In the race to create a quantum computer that can outperform a classical one, a method using particles of light (photons) has taken a promising step forward. Jian-Wei Pan and Chao-Yang Lu, both at the University of Science and Technology of China, and their colleagues improved a quantum computing technique called boson sampling to achieve a record 14 detected photons in its final results. Previous experiments were capped at only five detected photons. The increase in the number of the particles is small, but it amounts to a 6.5-billion-fold gain in “state space,” or the number of ways in which a computer system can be configured. The larger the state space, the less likely a classical computer can perform the same calculation.

The result was reported in a paper posted at the preprint server arXiv.org on October 22 and has yet to be peer-reviewed. But if it is confirmed, it would be an important milestone in the race for quantum-computational supremacy—a fuzzy goalpost defined as the point where quantum computers outpace their best classical counterparts.

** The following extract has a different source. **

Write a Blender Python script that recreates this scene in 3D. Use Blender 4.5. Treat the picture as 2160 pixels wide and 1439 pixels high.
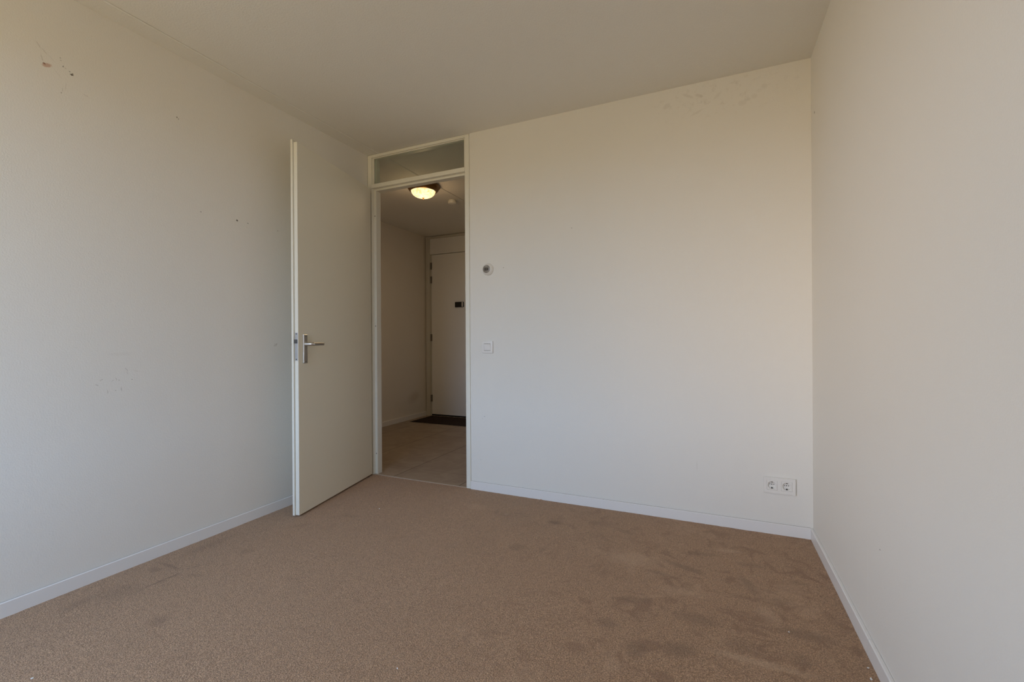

In classical computers, information is encoded in binary bits, so two bits could be 00, 01, 10 or 11. A quantum computer can be in every classical state simultaneously: two qubits have some probability of being 00, 01, 10 and 11 until they are measured; three qubits have a probability of being in any of eight states; and so on. This exponential increase in information illustrates why quantum computers have such an advantage—in theory.